Zingaretti non nasconde che, se sarà segretario, vorrebbe proprio Calenda tra le candidature di punta alle europee. E pure Martina guarda alle mosse dell’ex-ministro. “So che Carlo Calenda insieme a tanti altri sta lavorando a un Manifesto di progetto e guardo con molto interesse a questo sforzo”.
Calenda sarà con Martina il 29 gennaio a Milano a un’iniziativa e sempre a Milano domani con Zingaretti ci sarà l’attuale sindaco Giuseppe Sala e pure l’ex, Giuliano Pisapia, allontanatosi dai riflettori dopo la rinuncia a promuovere una lista di sinistra alleata al Pd alle politiche del 4 marzo.

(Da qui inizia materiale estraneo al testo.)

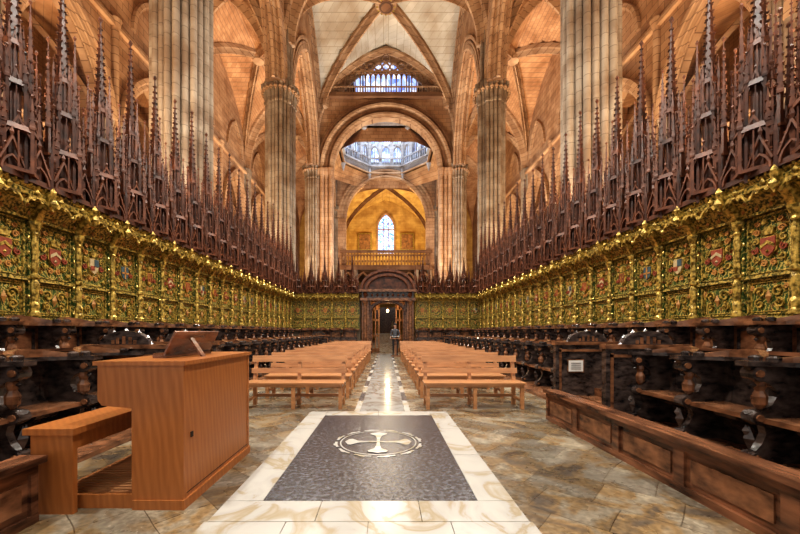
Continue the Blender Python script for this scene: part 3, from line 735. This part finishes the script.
sg_ = MB(); sg_.box(3.32, 3.58, 6.456, 6.464, .58, .78, 'sign'); sg_.box(3.30, 3.60, 6.464, 6.475, .56, .80, 'stallbrown')
for i in range(4): sg_.box(3.36, 3.54, 6.453, 6.456, .62 + i * .035, .63 + i * .035, 'dark')
sg_.obj('notice_sign')

# ------------------------------------------------------------------ choir door
d = MB(); XC = .1
for sx in (-1, 1):
    x = XC + sx * 1.3
    d.box(x - .2, x + .2, YE - .25, YE + .5, 0, 3.3, 'stallbrown'); d.box(x - .26, x + .26, YE - .32, YE + .5, 0, .4, 'stall')
    d.lathe(x, YE - .3, [(.14, .4), (.14, .5), (.09, .56), (.11, 1.4), (.08, 2.8), (.15, 3.0), (.16, 3.1)], 10, 'stallbrown')
    d.octa(x, YE - .3, 3.5, .12, 'spire2', .45)
    d.box(XC + sx * 1.05 - .04, XC + sx * 1.05 + .04, YE + .1, YE + 2.0, 0, 3.3, 'stallbrown')
    a, b_ = sorted((XC + sx * 1.0, XC + sx * .92)); d.box(a, b_, YE + .2, YE + 1.1, 0.02, 2.9, 'kneel')
    for (u0, u1) in ((.55, 1.0),):
        for z0, z1 in ((0, .25), (1.0, 1.1), (2.0, 2.1), (2.7, 3.1)):
            a, b_ = sorted((XC + sx * u0, XC + sx * u1)); d.box(a, b_, YE + 1.9, YE + 1.96, z0, z1, 'bench')
        for u in (u0, (u0 + u1) / 2, u1): d.box(XC + sx * u - .03, XC + sx * u + .03, YE + 1.9, YE + 1.96, 0, 3.1, 'bench')
d.box(XC - 1.6, XC + 1.6, YE - .4, YE + .5, 3.1, 3.25, 'stallbrown'); d.box(XC - 1.5, XC + 1.5, YE - .3, YE + .5, 3.25, 3.6, 'stall'); d.box(XC - 1.65, XC + 1.65, YE - .45, YE + .5, 3.6, 3.75, 'stallbrown')
for i in range(9): d.octa(XC - 1.2 + .3 * i, YE - .32, 3.42, .08, 'spire2', .1)
def seg(w, h, z): return [(XC + w * cos(pi * i / 16), z + h * sin(pi * i / 16)) for i in range(17)]
d.prism(seg(1.5, 1.05, 3.75), 'y', YE - .35, YE + 1.6, 'spire')
for w, h in ((1.5, 1.05), (1.2, .8)):
    d.sweep([(p[0], YE - .38, p[1]) for p in seg(w, h, 3.75)], ribprof(.08, .08), (0, 1, 0), 'spire2')
for i in range(9):
    a = pi * (i + .5) / 9; d.octa(XC + 1.53 * cos(a), YE - .3, 3.78 + 1.1 * sin(a), .07, 'spire2', .12)
d.box(XC - 1.05, XC + 1.05, YE + .1, YE + 2.0, 3.1, 3.25, 'stallbrown')
d.sweep([(XC + .98 * cos(a), YE + .05, 2.5 + .6 * sin(a)) for a in [pi * i / 12 for i in range(13)]], ribprof(.1, .1), (0, 1, 0), 'kneel')
d.lathe(XC, YE + 1.0, [(.01, 3.1), (.01, 2.75), (.08, 2.7), (.02, 2.68)], 8, 'gold'); d.lathe(XC, YE + 1.0, [(.03, 2.5), (.08, 2.56), (.08, 2.64), (.03, 2.69)], 10, 'added_lampglass')  # small hanging lamp, added to light the inside of the doorway
d.obj('choir_doorway')
al = MB(); al.box(-1.2, .9, 40, 41, 0, 1.0, 'marble'); al.box(-1.4, 1.1, 39.9, 41.1, 1.0, 1.12, 'marble')
for x in (-1.0, .7): al.lathe(x, 40.5, [(.12, 1.12), (.04, 1.2), (.04, 1.9), (.09, 1.95), (.03, 2.0), (.03, 2.5)], 8, 'gold')
al.obj('stone_altar')

# ------------------------------------------------------------------ benches
def bench(Lb):
    s = MB(); k = 'bench'
    for x in (.06, Lb / 2, Lb - .06):
        s.box(x - .03, x + .03, 0, .05, 0, .42, k)
        s.add([(x - .03, .40, 0), (x + .03, .40, 0), (x + .03, .46, 0), (x - .03, .46, 0), (x - .03, .40, .42), (x + .03, .40, .42), (x + .03, .46, .42), (x - .03, .46, .42),
               (x - .03, .50, .86), (x + .03, .50, .86), (x + .03, .54, .86), (x - .03, .54, .86)],
              [(0, 1, 5, 4), (1, 2, 6, 5), (2, 3, 7, 6), (3, 0, 4, 7), (4, 5, 9, 8), (5, 6, 10, 9), (6, 7, 11, 10), (7, 4, 8, 11), (8, 9, 10, 11)], k)
        s.box(x - .025, x + .025, .0, .44, .36, .42, k); s.box(x - .02, x + .02, .03, .42, .12, .16, k)
    for i in range(3): s.box(0, Lb, -.02 + i * .145, .115 + i * .145, .42, .445, k)
    s.box(0.03, Lb - .03, -.005, .01, .37, .42, k)
    def slat(z0, z1):
        y0, y1 = .40 + (z0 - .42) * .227, .40 + (z1 - .42) * .227
        s.add([(0, y0 - .025, z0), (Lb, y0 - .025, z0), (Lb, y1 - .025, z1), (0, y1 - .025, z1), (0, y0, z0), (Lb, y0, z0), (Lb, y1, z1), (0, y1, z1)],
              [(0, 1, 2, 3), (4, 5, 6, 7), (0, 1, 5, 4), (1, 2, 6, 5), (2, 3, 7, 6), (3, 0, 4, 7)], k)
    slat(.56, .65); slat(.76, .87)
    s.box(.06, Lb - .06, .42, .445, .14, .19, k)
    return s.mesh('bench_frame')
bm = bench(1.70)
for i in range(11):
    y = 5.95 + i * 1.02
    inst(bm, 'wooden_bench', (-2.40 + .02 * random.uniform(-1, 1), y, 0)); inst(bm, 'wooden_bench', (.66 + .02 * random.uniform(-1, 1), y, 0))

# ------------------------------------------------------------------ organ console
og = MB(); k = 'organ'
XR, XL, XK = -1.48, -2.11, -1.86
ya, yb = 2.60, 3.84
endp = [(XR, 0.04), (XR, 1.06), (XL, 1.06), (XL, .80), (XL + .03, .76), (XK, .74), (XK, .04)]
og.prism(endp, 'y', ya, ya + .04, k); og.prism(endp, 'y', yb - .04, yb, k)
og.box(XR - .03, XR - .006, ya + .04, yb - .04, .04, 1.06, k)
og.box(XR - .0061, XR - .002, ya + .04, yb - .04, .10, .104, 'dark')
og.box(XL - .02, XR + .02, ya - .02, yb + .02, 1.055, 1.085, k)
og.box(XR - .37, XR + .01, ya - .01, yb + .01, 0, .07, k)
og.box(XL, XL + .03, ya + .04, yb - .04, .78, .86, k)
og.box(XL + .02, XR - .03, ya + .04, yb - .04, .76, .79, k)
og.box(XK, XK + .02, ya + .04, yb - .04, .06, .76, k)
for j in range(2):
    og.box(XL + .04 + j * .14, XL + .18 + j * .14, ya + .12, yb - .12, .80 + j * .06, .83 + j * .06, 'sign')
og.box(-2.52, -1.86, ya + .02, ya + .05, 0, .10, k); og.box(-2.52, -1.86, yb - .05, yb - .02, 0, .10, k); og.box(-2.52, -2.48, ya + .02, yb - .02, 0, .09, k)
for i in range(22):
    y = ya + .08 + i * .05; og.box(-2.50, -1.86, y, y + .026, .05, .095, 'bench')
og.box(XR - .006, XR + .002, ya + .10, ya + .13, .50, .54, 'dark')
og.obj('organ_console')
md = MB()
def rot_board(x0, z0, x1, z1, th, y0, y1, k):
    v = Vector((x1 - x0, z1 - z0)); n_ = Vector((-v.y, v.x)).normalized() * th
    md.prism([(x0, z0), (x1, z1), (x1 + n_.x, z1 + n_.y), (x0 + n_.x, z0 + n_.y)], 'y', y0, y1, k)
rot_board(-1.80, 1.098, -1.70, 1.30, .015, 2.88, 3.62, 'kneel')
md.box(-1.89, -1.78, 2.88, 3.62, 1.0865, 1.105, 'kneel'); md.box(-1.89, -1.875, 2.88, 3.62, 1.105, 1.125, 'kneel')
rot_board(-1.60, 1.088, -1.71, 1.25, .015, 3.1, 3.16, 'kneel')
md.obj('music_desk')
ob = MB()
ob.box(-2.56, -2.20, 2.50, 3.86, .57, .615, k)
ob.box(-2.53, -2.23, 2.53, 2.57, 0, .57, k); ob.box(-2.53, -2.23, 3.80, 3.84, 0, .57, k)
ob.box(-2.53, -2.50, 2.57, 3.8, .38, .57, k); ob.box(-2.26, -2.23, 2.57, 3.8, .46, .57, k)
ob.obj('organ_bench')

# ------------------------------------------------------------------ person standing near the door
def person(loc, rz):
    root = empty('person_standing', loc); root.rotation_euler = (0, 0, rz)
    V = []; E = []; Rr = []
    def v(p, r, par=None):
        V.append(p); Rr.append(r)
        if par is not None: E.append((par, len(V) - 1))
        return len(V) - 1
    pel = v((0, 0, .95), .14); wa = v((0, 0, 1.1), .125, pel); ch = v((0, 0, 1.3), .145, wa); ne = v((0, 0, 1.46), .06, ch)
    he0 = v((0, .01, 1.54), .055, ne); he1 = v((0, .02, 1.61), .08, he0); he2 = v((0, .01, 1.69), .07, he1)
    nose = v((0, .105, 1.595), .014, he1)
    for s in (-1, 1):
        hip = v((s * .09, 0, .88), .095, pel); kn_ = v((s * .1, .02, .5), .06, hip); an = v((s * .1, -.01, .09), .04, kn_); v((s * .11, .15, .035), .035, an)
        sh = v((s * .17, 0, 1.4), .055, ch); el_ = v((s * .24, -.02, 1.12), .042, sh); wr = v((s * .17, .22, 1.08), .028, el_)
        pa_ = v((s * .16, .29, 1.07), .03, wr)
        for f in range(4):
            fa = v((s * (.135 + .018 * f), .34, 1.065), .009, pa_); v((s * (.135 + .018 * f), .375 - .004 * abs(f - 1.5), 1.05), .008, fa)
        v((s * .12, .31, 1.07), .01, pa_)
        v((s * .085, .01, 1.61), .018, he1)
    me = bpy.data.meshes.new('body'); me.from_pydata(V, E, []); o = bpy.data.objects.new('body', me); COL.objects.link(o); o.parent = root
    md_ = o.modifiers.new('skin', 'SKIN'); md_.use_smooth_shade = True
    for i, r in enumerate(Rr): me.skin_vertices[0].data[i].radius = (r, r * .8 if i < 3 else r)
    me.skin_vertices[0].data[0].use_root = True
    ss = o.modifiers.new('sub', 'SUBSURF'); ss.levels = 1; ss.render_levels = 2
    m, nt, b = new_mat('clothes_and_skin')
    tc = nt.nodes.new('ShaderNodeTexCoord'); sp = nt.nodes.new('ShaderNodeSeparateXYZ'); L(nt, tc.outputs['Object'], sp.inputs[0])
    dv = nt.nodes.new('ShaderNodeMath'); dv.operation = 'DIVIDE'; L(nt, sp.outputs[2], dv.inputs[0]); dv.inputs[1].default_value = 2
    r = ramp(nt, dv.outputs[0], [(0.0, (.01, .01, .01)), (.04, (.02, .022, .03)), (.47, (.08, .085, .10)), (.735, (.45, .25, .17))])
    r.node.color_ramp.interpolation = 'CONSTANT'
    L(nt, r, b.inputs['Base Color']); me.materials.append(m)
    M['hair'] = simple('hair', (.015, .01, .007), (.04, .025, .015), 30, .6)
    h = MB(); h.lathe(0, -.012, [(.088, 1.60), (.096, 1.66), (.09, 1.72), (.06, 1.765), (.01, 1.78)], 14, 'hair'); h.obj('hair', root, True)
    ey = MB()
    for s in (-1, 1): ey.octa(s * .032, .092, 1.625, .009, 'dark')
    ey.box(-.022, .022, .082, .09, 1.562, 1.568, 'red'); ey.obj('face_details', root)
person((.5, 19.5, 0), pi)
le = MB()
le.box(.24, .76, 18.5, 18.85, 0, .06, 'stallbrown'); le.box(.44, .56, 18.62, 18.74, .06, .95, 'stallbrown')
le.prism([(18.45, .92), (18.92, 1.02), (18.92, 1.05), (18.45, .95)], 'x', .22, .78, 'stallbrown'); le.box(.28, .72, 18.52, 18.86, 1.035, 1.045, 'sign')
le.obj('lectern')

# ------------------------------------------------------------------ lights
def area(name, loc, rot, sx, sy, power, col):
    l = bpy.data.lights.new(name, 'AREA'); l.shape = 'RECTANGLE'; l.size = sx; l.size_y = sy; l.energy = power; l.color = col
    o = bpy.data.objects.new(name, l); COL.objects.link(o); o.location = loc; o.rotation_euler = rot; return o
def spot(name, loc, tgt, power, col, ang=110, rad=.3, blend=.6):
    l = bpy.data.lights.new(name, 'SPOT'); l.energy = power; l.color = col; l.spot_size = radians(ang); l.spot_blend = blend; l.shadow_soft_size = rad
    o = bpy.data.objects.new(name, l); COL.objects.link(o); o.location = loc
    o.rotation_euler = (Vector(tgt) - Vector(loc)).to_track_quat('-Z', 'Y').to_euler(); return o
UP = (pi, 0, 0)
for sx in (-1, 1):
    for y in (-4.9, 6.5, 17.9, 29.3, 40.7):
        area('aisle_uplight', (sx * 9.6, y, 2.6), (pi, sx * 0.12, 0), 1.0, 3.0, 1750, (1, .70, .42))
    for y in (4, 10, 17):
        area('cornice_upfill', (sx * 6.35, y, 3.6), (pi, sx * -.35, 0), .4, 3.0, 330, (1, .86, .70))  # added fill behind the pinnacles, shining up at nave and pillars
    area('cornice_upfill', (sx * 5.8, 26.5, 3.6), (pi, 0, 0), .4, 3.0, 560, (1, .80, .58))
    for y in (0.8, 12.2):
        spot('choir_fill_spot', (sx * 5.5, y + .8, 16.0), (-sx * 4.7, y + 4, 2.0), 5300, (1, .94, .84), 96, .2)  # unseen spots added at capital height to light stalls and floor
    spot('choir_fill_spot', (sx * 5.5, 22.3, 16.0), (-sx * 3.5, 16, 1.5), 4400, (1, .94, .84), 90, .2)
area('nave_vault_fill', (0, 30, 4), UP, 3, 3, 2600, (.80, .90, 1))  # unseen upward area light added to brighten the vault webs
area('lantern_daylight', (0, 40.7, 33), (0, 0, 0), 4, 4, 3500, (.72, .84, 1))
area('loft_fill', (0, 51, 10.2), UP, 5, 3, 1900, (1, .74, .36))  # hidden light added behind the gallery to warm the west bay
area('choir_overhead_fill', (0, 4.0, 11), (0, 0, 0), 3, 3, 350, (1, .95, .88))  # added overhead fill out of view, no fixture hangs here
spot('nave_floor_fill', (0, 36.5, 15), (0, 27, 0), 3000, (1, .85, .65), 100, .3)  # added fill for the nave floor beyond the choir door
pl = bpy.data.lights.new('added_door_lamp', 'POINT'); pl.energy = 60; pl.color = (1, .72, .4); pl.shadow_soft_size = .06  # point light of the added doorway lamp
po = bpy.data.objects.new('added_door_lamp', pl); COL.objects.link(po); po.location = (XC, YE + 1.0, 2.42)

w = bpy.data.worlds.new('World'); scene.world = w; w.use_nodes = True
bg = w.node_tree.nodes['Background']; bg.inputs[0].default_value = (1, .97, .93, 1); bg.inputs[1].default_value = 1.15

cam = bpy.data.cameras.new('camera'); co = bpy.data.objects.new('camera', cam); COL.objects.link(co)
co.location = (0, 0, 1.3); co.rotation_euler = (pi / 2, 0, 0)
cam.lens = 16; cam.sensor_width = 36; cam.shift_x = 0.0175; cam.shift_y = 0.081; cam.clip_end = 300; cam.clip_start = .05
scene.camera = co
scene.view_settings.view_transform = 'Standard'
try: scene.view_settings.look = 'Medium High Contrast'
except Exception as e: print('look', e)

Una rinuncia per ‘incompatibilità’ con il Pd renziano che vide il punto di rottura sulla rinuncia dem a portare in aula lo Ius Soli. E dalle parti dell’area renziana arriva da Antonello Giacomelli (vicino a Luca Lotti e sostenitore di Martina) un commento al vetriolo su Zingaretti: “Zingaretti di fatto propone di sciogliere il Pd per una Cosa nostalgica con D’Alema, Bersani, Fratoianni. Magari per allearsi con i ‘compagni che sbagliano’ del M5S. Lecito? Certo. Ma perché si candida a guidare un partito di cui non condivide il progetto e di cui si vergogna?”.

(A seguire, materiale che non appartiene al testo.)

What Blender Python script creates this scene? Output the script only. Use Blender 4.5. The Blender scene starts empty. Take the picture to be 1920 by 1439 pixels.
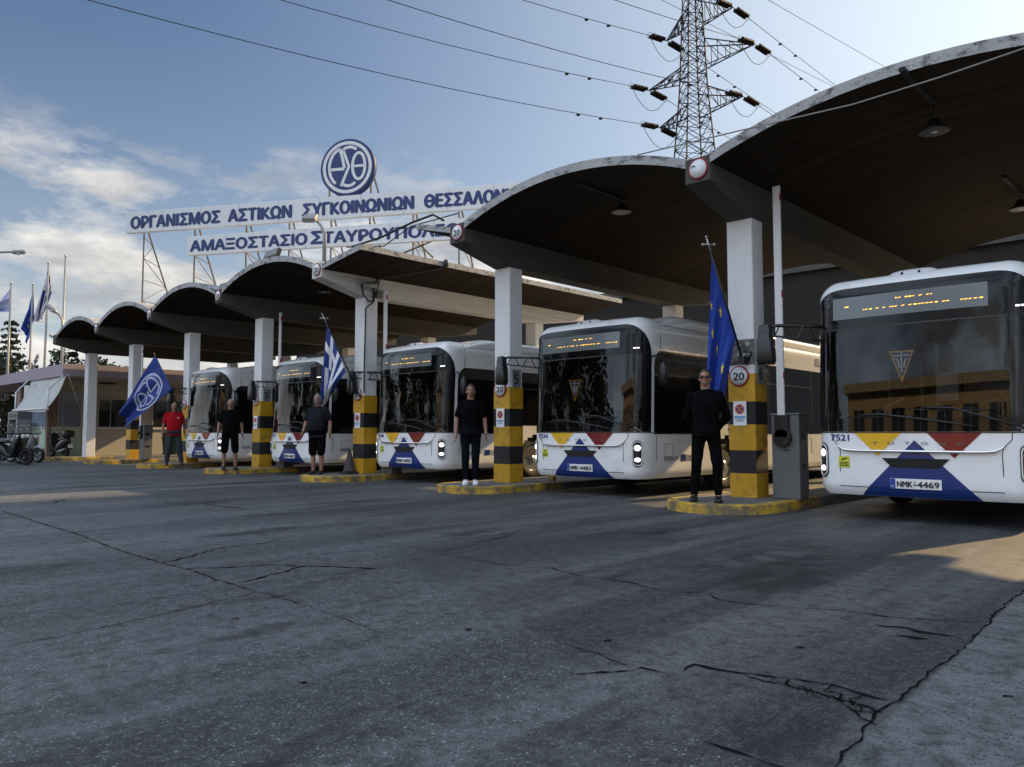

Per Francesco Boccia, candidato al congresso dem, la lista unitaria è un progetto da perseguire. Ma specifica: “Prima di parlare di liste dobbiamo capire quali sono i valori con cui il Pd esce dal congresso. Le liste si fanno sui valori”. E quelli di Boccia guardano a sinistra. “Per capirci: una cosa è En Marche. Un’altra è una nuova alleanza sociale. Il problema non è se facciamo una lista, ma per cosa la facciamo. Se è per unire o se è per prendere qualche voto in più con quelli che poi il giorno dopo si dividono da noi, non ha senso”.

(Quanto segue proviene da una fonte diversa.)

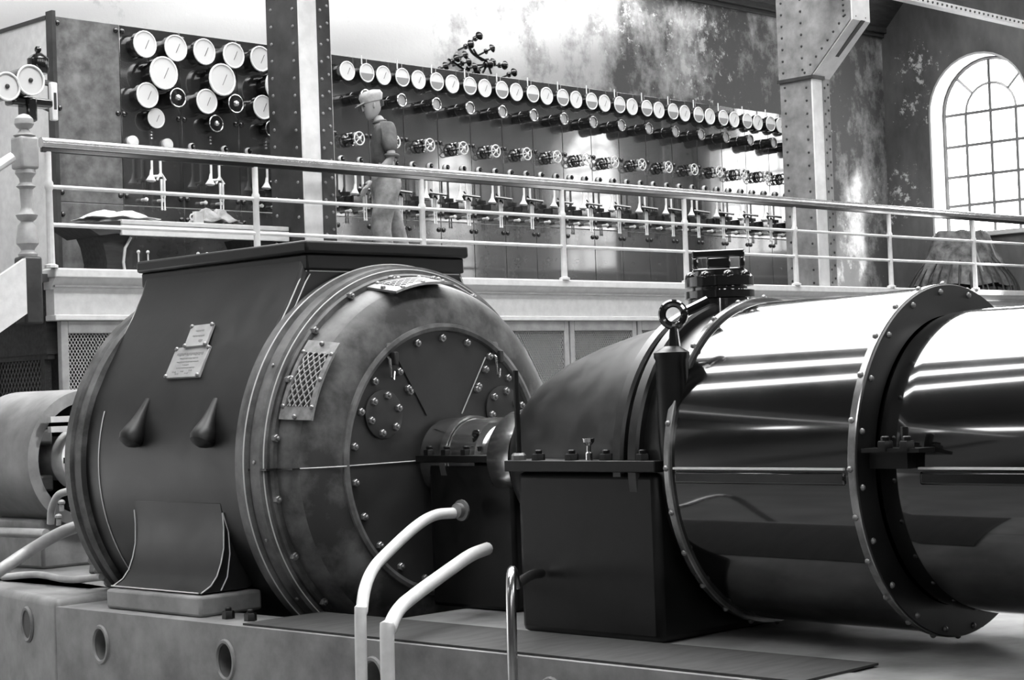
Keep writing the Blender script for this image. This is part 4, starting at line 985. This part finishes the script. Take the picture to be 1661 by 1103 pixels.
for s_ in (-1, 1):
    MB().ball(hp(.082, s_*.032, .01), .011, 8).build('eye', M['ink'], hd)
    MB().ball(hp(-.005, s_*.074, -.01), .028, 8, sx=.5, sy=.4, sz=1).build('ear', M['skin'], hd)
MB().tube([hp(.08, -.022, -.065), hp(.088, 0, -.066), hp(.08, .022, -.065)], .0045, 5).build('mouth', M['shirt'], hd)
MB().tube([hp(-.07, 0, .02), hp(-.075, 0, -.03)], [.05, .035], 10).build('hair', M['shoe'], hd)
cp = MB()
for (z, a, b, off) in [(.03, .102, .085, -.005), (.05, .108, .09, -.006), (.09, .118, .098, -.01), (.125, .10, .085, -.012), (.14, .05, .045, -.012)]:
    for k in range(n): t_ = 2*PI*k/n; cp.v.append(hp(off+a*math.cos(t_), b*math.sin(t_), z))
for j in range(4):
    for k in range(n): cp.f.append((j*n+k, j*n+(k+1) % n, (j+1)*n+(k+1) % n, (j+1)*n+k))
cp.f.append(tuple(4*n+k for k in range(n))); cp = cp.build('cap', M['cap'], mn, smooth=80)
MB().prism([hp(.08, -.065, .035), hp(.15, -.04, .02), hp(.165, 0, .016), hp(.15, .04, .02), hp(.08, .065, .035)], Vector((0, 0, .008))).build('cap_peak', M['cap'], cp)
# shirt: torso and upper arms with rolled sleeves
SV = [(0,0,1.02),(.01,0,1.18),(-.01,0,1.36),(.02,0,1.465),(-.01,.17,1.41),(-.03,.235,1.17),(-.01,-.17,1.41),(-.05,-.235,1.18)]
SE = [(0,1),(1,2),(2,3),(2,4),(4,5),(2,6),(6,7)]
SR = [(.17,.125),(.165,.13),(.165,.125),(.085,.08),(.085,.085),(.07,.07),(.085,.085),(.07,.07)]
sh = skin('shirt', SV, SE, SR, M['shirt'], parent=mn)
for s_, f_, z in ((1, -.03, 1.15), (-1, -.055, 1.16)):
    MB().ring(L3(f_, s_*.238, z), L3(.05, s_*.03, -1)-L3(0, 0, 0), .055, .018, 16, 8).build('rolled_sleeve', M['shirt'], sh)
MB().ring(L3(.035, 0, 1.50), L3(.2, 0, 1)-L3(0, 0, 0), .058, .014, 16, 6).build('collar', M['shirt'], sh)
TV = [(0,0,1.03),(0,0,.90),(0,.09,.82),(.085,.105,.50),(.0,.105,.09),(0,-.09,.82),(-.09,-.105,.50),(-.19,-.105,.13)]
TE = [(0,1),(1,2),(2,3),(3,4),(1,5),(5,6),(6,7)]
TR = [(.165,.135),(.18,.15),(.12,.12),(.105,.10),(.085,.085),(.12,.12),(.105,.10),(.085,.085)]
skin('trousers', TV, TE, TR, M['trousers'], parent=mn)
MB().tube([L3(.15*math.cos(a), .175*math.sin(a), 1.03+.0*math.cos(a)) for a in [2*PI*k/24 for k in range(24)]], .016, 6, close=True).build('belt', M['shoe'], mn)
for s_, f_, z in ((1, -.0, .045), (-1, -.20, .075)):
    c = L3(f_+.06, s_*.10, z)
    mb = MB()
    for (q, w, h0, h1) in ((-.10, .03, -.04, .05), (-.08, .042, -.045, .07), (-.02, .042, -.045, .06), (.06, .048, -.045, .02), (.12, .045, -.045, .005), (.16, .025, -.04, -.01)):
        for k in range(8):
            a = 2*PI*k/8; mb.v.append(c+fwd*q+lft*(w*math.cos(a))+Vector((0, 0, (h0+h1)/2+(h1-h0)/2*math.sin(a))))
    for j in range(5):
        for k in range(8): mb.f.append((j*8+k, j*8+(k+1) % 8, (j+1)*8+(k+1) % 8, (j+1)*8+k))
    mb.f.append(tuple(range(8))); mb.f.append(tuple(40+k for k in range(8)))
    mb.build('shoe', M['shoe'], mn, smooth=70)
def hand(w, d, s_):
    # palm, four unequal curled fingers and a side thumb grown from the wrist
    d = Vector(d).normalized(); side = lft*1.0; cur = (fwd*.3+Vector((0, 0, -1)))
    V = []; E = []; R = []
    def a_(p, r, par=None):
        V.append(p); R.append(r)
        if par is not None: E.append((par, len(V)-1))
        return len(V)-1
    w_ = a_(w, .026); pm = a_((w[0]+d.x*.05, w[1], w[2]+d.z*.05), (.034, .02), w_); kn = a_((w[0]+d.x*.085, w[1], w[2]+d.z*.085), (.034, .018), pm)
    for k, ln in enumerate((.07, .08, .074, .06)):
        off = (k-1.5)*.019
        p1 = a_((w[0]+d.x*.10+off*.7, w[1]+off*.6, w[2]+d.z*.10), .010, kn)
        p2 = a_((w[0]+d.x*(.10+ln*.5)+off*.75, w[1]+off*.7-s_*.006, w[2]+d.z*(.10+ln*.5)-.004), .009, p1)
        a_((w[0]+d.x*(.10+ln*.75)+off*.75, w[1]+off*.7-s_*.018, w[2]+d.z*(.10+ln)-.01), .0075, p2)
    t1 = a_((w[0]+d.x*.04+.035, w[1]-s_*.012, w[2]+d.z*.045), .012, pm); a_((w[0]+d.x*.08+.05, w[1]-s_*.018, w[2]+d.z*.085), .009, t1)
    return skin('hand', V, E, R, M['skin'], parent=mn)
hand((.165, .22, .925), (.55, 0, -.75), 1); hand((.055, -.24, .915), (.15, 0, -1), -1)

Per una lista unitaria si rivolgerebbe ai fuoriusciti Pd? “Chi è uscito ha sbagliato. Ma a me hanno insegnato -dice Boccia- che la politica guarda al futuro, non al passato. Io guardo alla possibilità di mettere insieme i Verdi tedeschi, Corbyn, Podemos, i socialisti portoghesi. Una lista ampia e unitaria in Europa. Se fai questo, metti dentro tutti nel Pd. Lo sanno Vendola, Civati, Laforgia, Bersani, Bonelli dei Verdi. Per me non ha senso che stiamo in partiti diversi. Il Pd può essere il partito di tutti”. E sul simbolo: “Non lo so, vedremo. Il simbolo del Pd e quello dell’Ulivo ce li ho nel cuore”.
Per i sondaggisti se alla fine il Pd dovesse rinunciare al simbolo per favorire una lista unica, non sarebbe un problema perché ormai è tutta una questione di leadership. Il simbolo “può essere accantonato per le europee e anche sostituito”, ma “si tratta di una operazione che può funzionare solo se la leadership del partito diviene forte e autorevole”. Osserva Renato Mannheimer: “Una volta nella Prima Repubblica, il simbolo era essenziale, gli elettori votavano il simbolo più che il leader. Oggi cambiarlo potrebbe essere pericoloso ma non disastroso visto che conta più il leader”. E comunque, sottolinea Maurizio Pessato di Swg, un conto sono le europee ma sarebbe “molto più difficile” cambiare il simbolo “sul piano nazionale” alle politiche.